## DATA EXTRACT
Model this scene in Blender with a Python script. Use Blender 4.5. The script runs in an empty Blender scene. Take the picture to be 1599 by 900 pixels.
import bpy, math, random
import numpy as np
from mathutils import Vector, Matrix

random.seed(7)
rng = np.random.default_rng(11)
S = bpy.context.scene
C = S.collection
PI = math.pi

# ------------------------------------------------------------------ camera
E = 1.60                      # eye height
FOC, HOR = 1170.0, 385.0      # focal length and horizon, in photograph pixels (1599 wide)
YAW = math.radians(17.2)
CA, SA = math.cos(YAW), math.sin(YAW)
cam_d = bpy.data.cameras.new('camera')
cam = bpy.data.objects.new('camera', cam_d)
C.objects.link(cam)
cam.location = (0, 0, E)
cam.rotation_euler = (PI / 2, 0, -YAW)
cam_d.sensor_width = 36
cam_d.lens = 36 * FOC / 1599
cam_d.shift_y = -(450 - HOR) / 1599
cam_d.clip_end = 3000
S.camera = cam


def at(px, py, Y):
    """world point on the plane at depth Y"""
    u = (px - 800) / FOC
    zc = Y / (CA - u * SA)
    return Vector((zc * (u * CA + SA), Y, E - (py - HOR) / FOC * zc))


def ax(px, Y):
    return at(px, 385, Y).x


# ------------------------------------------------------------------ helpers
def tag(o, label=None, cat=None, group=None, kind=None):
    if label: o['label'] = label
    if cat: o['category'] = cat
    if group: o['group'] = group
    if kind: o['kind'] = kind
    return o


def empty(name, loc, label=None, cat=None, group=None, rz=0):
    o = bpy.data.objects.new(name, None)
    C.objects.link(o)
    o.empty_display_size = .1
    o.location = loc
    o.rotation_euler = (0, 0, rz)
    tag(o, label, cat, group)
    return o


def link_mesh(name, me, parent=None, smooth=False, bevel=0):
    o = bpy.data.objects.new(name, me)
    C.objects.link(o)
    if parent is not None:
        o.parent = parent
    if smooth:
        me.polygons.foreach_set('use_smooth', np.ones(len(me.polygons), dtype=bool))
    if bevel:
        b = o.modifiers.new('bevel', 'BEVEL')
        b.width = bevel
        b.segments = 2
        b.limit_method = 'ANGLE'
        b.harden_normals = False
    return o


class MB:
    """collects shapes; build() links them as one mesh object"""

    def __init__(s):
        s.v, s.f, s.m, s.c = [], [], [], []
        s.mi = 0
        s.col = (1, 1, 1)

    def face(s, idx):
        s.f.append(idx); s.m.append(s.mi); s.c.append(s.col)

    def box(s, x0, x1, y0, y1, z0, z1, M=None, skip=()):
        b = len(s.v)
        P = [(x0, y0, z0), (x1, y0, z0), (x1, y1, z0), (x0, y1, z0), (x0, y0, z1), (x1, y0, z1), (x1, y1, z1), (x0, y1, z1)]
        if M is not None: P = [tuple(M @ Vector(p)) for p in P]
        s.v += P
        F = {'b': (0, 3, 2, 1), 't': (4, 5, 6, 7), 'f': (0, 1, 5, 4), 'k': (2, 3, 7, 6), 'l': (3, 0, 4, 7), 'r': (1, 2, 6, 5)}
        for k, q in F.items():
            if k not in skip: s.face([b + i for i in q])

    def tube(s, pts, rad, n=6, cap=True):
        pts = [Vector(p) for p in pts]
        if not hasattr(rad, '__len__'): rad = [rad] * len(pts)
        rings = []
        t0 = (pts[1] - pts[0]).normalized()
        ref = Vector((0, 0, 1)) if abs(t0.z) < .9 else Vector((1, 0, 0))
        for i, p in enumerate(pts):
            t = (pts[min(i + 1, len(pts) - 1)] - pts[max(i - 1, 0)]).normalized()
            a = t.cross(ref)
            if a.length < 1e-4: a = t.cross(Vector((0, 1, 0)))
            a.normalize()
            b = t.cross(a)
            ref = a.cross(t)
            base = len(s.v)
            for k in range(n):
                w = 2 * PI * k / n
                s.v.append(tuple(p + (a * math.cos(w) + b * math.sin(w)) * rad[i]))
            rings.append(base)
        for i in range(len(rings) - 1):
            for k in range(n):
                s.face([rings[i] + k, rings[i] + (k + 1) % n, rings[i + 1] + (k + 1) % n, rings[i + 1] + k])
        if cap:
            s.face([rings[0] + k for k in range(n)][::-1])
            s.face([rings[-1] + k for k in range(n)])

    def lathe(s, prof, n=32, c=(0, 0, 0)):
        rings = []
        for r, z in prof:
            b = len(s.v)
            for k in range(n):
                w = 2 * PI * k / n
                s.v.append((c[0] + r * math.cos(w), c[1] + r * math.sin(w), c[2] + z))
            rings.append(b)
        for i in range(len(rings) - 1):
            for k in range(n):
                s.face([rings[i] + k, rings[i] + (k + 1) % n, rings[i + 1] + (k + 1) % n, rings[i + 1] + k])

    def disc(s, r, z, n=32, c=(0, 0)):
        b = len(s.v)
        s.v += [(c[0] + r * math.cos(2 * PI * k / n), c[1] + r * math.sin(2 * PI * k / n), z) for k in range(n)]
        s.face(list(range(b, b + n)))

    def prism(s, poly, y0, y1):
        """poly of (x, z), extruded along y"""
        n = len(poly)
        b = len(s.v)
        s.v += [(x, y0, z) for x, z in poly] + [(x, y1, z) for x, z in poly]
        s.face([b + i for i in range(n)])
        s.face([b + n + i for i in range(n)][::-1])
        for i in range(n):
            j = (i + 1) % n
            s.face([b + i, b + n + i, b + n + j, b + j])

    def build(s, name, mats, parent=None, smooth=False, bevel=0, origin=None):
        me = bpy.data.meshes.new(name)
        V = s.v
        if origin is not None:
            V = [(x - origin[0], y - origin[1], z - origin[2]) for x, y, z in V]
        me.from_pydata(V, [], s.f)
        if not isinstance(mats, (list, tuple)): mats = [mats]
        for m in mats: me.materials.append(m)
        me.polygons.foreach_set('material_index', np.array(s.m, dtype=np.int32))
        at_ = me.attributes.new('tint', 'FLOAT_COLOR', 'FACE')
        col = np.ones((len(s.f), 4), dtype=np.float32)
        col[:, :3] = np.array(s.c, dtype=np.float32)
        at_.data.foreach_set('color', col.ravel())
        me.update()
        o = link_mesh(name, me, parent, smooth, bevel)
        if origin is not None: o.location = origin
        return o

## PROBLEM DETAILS
Transcribe the full listing above without leaving anything out.

## COMPLETED TASK
Model this scene in Blender with a Python script. Use Blender 4.5. The script runs in an empty Blender scene. Take the picture to be 1599 by 900 pixels.
import bpy, math, random
import numpy as np
from mathutils import Vector, Matrix

random.seed(7)
rng = np.random.default_rng(11)
S = bpy.context.scene
C = S.collection
PI = math.pi

# ------------------------------------------------------------------ camera
E = 1.60                      # eye height
FOC, HOR = 1170.0, 385.0      # focal length and horizon, in photograph pixels (1599 wide)
YAW = math.radians(17.2)
CA, SA = math.cos(YAW), math.sin(YAW)
cam_d = bpy.data.cameras.new('camera')
cam = bpy.data.objects.new('camera', cam_d)
C.objects.link(cam)
cam.location = (0, 0, E)
cam.rotation_euler = (PI / 2, 0, -YAW)
cam_d.sensor_width = 36
cam_d.lens = 36 * FOC / 1599
cam_d.shift_y = -(450 - HOR) / 1599
cam_d.clip_end = 3000
S.camera = cam


def at(px, py, Y):
    """world point on the plane at depth Y"""
    u = (px - 800) / FOC
    zc = Y / (CA - u * SA)
    return Vector((zc * (u * CA + SA), Y, E - (py - HOR) / FOC * zc))


def ax(px, Y):
    return at(px, 385, Y).x


# ------------------------------------------------------------------ helpers
def tag(o, label=None, cat=None, group=None, kind=None):
    if label: o['label'] = label
    if cat: o['category'] = cat
    if group: o['group'] = group
    if kind: o['kind'] = kind
    return o


def empty(name, loc, label=None, cat=None, group=None, rz=0):
    o = bpy.data.objects.new(name, None)
    C.objects.link(o)
    o.empty_display_size = .1
    o.location = loc
    o.rotation_euler = (0, 0, rz)
    tag(o, label, cat, group)
    return o


def link_mesh(name, me, parent=None, smooth=False, bevel=0):
    o = bpy.data.objects.new(name, me)
    C.objects.link(o)
    if parent is not None:
        o.parent = parent
    if smooth:
        me.polygons.foreach_set('use_smooth', np.ones(len(me.polygons), dtype=bool))
    if bevel:
        b = o.modifiers.new('bevel', 'BEVEL')
        b.width = bevel
        b.segments = 2
        b.limit_method = 'ANGLE'
        b.harden_normals = False
    return o


class MB:
    """collects shapes; build() links them as one mesh object"""

    def __init__(s):
        s.v, s.f, s.m, s.c = [], [], [], []
        s.mi = 0
        s.col = (1, 1, 1)

    def face(s, idx):
        s.f.append(idx); s.m.append(s.mi); s.c.append(s.col)

    def box(s, x0, x1, y0, y1, z0, z1, M=None, skip=()):
        b = len(s.v)
        P = [(x0, y0, z0), (x1, y0, z0), (x1, y1, z0), (x0, y1, z0), (x0, y0, z1), (x1, y0, z1), (x1, y1, z1), (x0, y1, z1)]
        if M is not None: P = [tuple(M @ Vector(p)) for p in P]
        s.v += P
        F = {'b': (0, 3, 2, 1), 't': (4, 5, 6, 7), 'f': (0, 1, 5, 4), 'k': (2, 3, 7, 6), 'l': (3, 0, 4, 7), 'r': (1, 2, 6, 5)}
        for k, q in F.items():
            if k not in skip: s.face([b + i for i in q])

    def tube(s, pts, rad, n=6, cap=True):
        pts = [Vector(p) for p in pts]
        if not hasattr(rad, '__len__'): rad = [rad] * len(pts)
        rings = []
        t0 = (pts[1] - pts[0]).normalized()
        ref = Vector((0, 0, 1)) if abs(t0.z) < .9 else Vector((1, 0, 0))
        for i, p in enumerate(pts):
            t = (pts[min(i + 1, len(pts) - 1)] - pts[max(i - 1, 0)]).normalized()
            a = t.cross(ref)
            if a.length < 1e-4: a = t.cross(Vector((0, 1, 0)))
            a.normalize()
            b = t.cross(a)
            ref = a.cross(t)
            base = len(s.v)
            for k in range(n):
                w = 2 * PI * k / n
                s.v.append(tuple(p + (a * math.cos(w) + b * math.sin(w)) * rad[i]))
            rings.append(base)
        for i in range(len(rings) - 1):
            for k in range(n):
                s.face([rings[i] + k, rings[i] + (k + 1) % n, rings[i + 1] + (k + 1) % n, rings[i + 1] + k])
        if cap:
            s.face([rings[0] + k for k in range(n)][::-1])
            s.face([rings[-1] + k for k in range(n)])

    def lathe(s, prof, n=32, c=(0, 0, 0)):
        rings = []
        for r, z in prof:
            b = len(s.v)
            for k in range(n):
                w = 2 * PI * k / n
                s.v.append((c[0] + r * math.cos(w), c[1] + r * math.sin(w), c[2] + z))
            rings.append(b)
        for i in range(len(rings) - 1):
            for k in range(n):
                s.face([rings[i] + k, rings[i] + (k + 1) % n, rings[i + 1] + (k + 1) % n, rings[i + 1] + k])

    def disc(s, r, z, n=32, c=(0, 0)):
        b = len(s.v)
        s.v += [(c[0] + r * math.cos(2 * PI * k / n), c[1] + r * math.sin(2 * PI * k / n), z) for k in range(n)]
        s.face(list(range(b, b + n)))

    def prism(s, poly, y0, y1):
        """poly of (x, z), extruded along y"""
        n = len(poly)
        b = len(s.v)
        s.v += [(x, y0, z) for x, z in poly] + [(x, y1, z) for x, z in poly]
        s.face([b + i for i in range(n)])
        s.face([b + n + i for i in range(n)][::-1])
        for i in range(n):
            j = (i + 1) % n
            s.face([b + i, b + n + i, b + n + j, b + j])

    def build(s, name, mats, parent=None, smooth=False, bevel=0, origin=None):
        me = bpy.data.meshes.new(name)
        V = s.v
        if origin is not None:
            V = [(x - origin[0], y - origin[1], z - origin[2]) for x, y, z in V]
        me.from_pydata(V, [], s.f)
        if not isinstance(mats, (list, tuple)): mats = [mats]
        for m in mats: me.materials.append(m)
        me.polygons.foreach_set('material_index', np.array(s.m, dtype=np.int32))
        at_ = me.attributes.new('tint', 'FLOAT_COLOR', 'FACE')
        col = np.ones((len(s.f), 4), dtype=np.float32)
        col[:, :3] = np.array(s.c, dtype=np.float32)
        at_.data.foreach_set('color', col.ravel())
        me.update()
        o = link_mesh(name, me, parent, smooth, bevel)
        if origin is not None: o.location = origin
        return o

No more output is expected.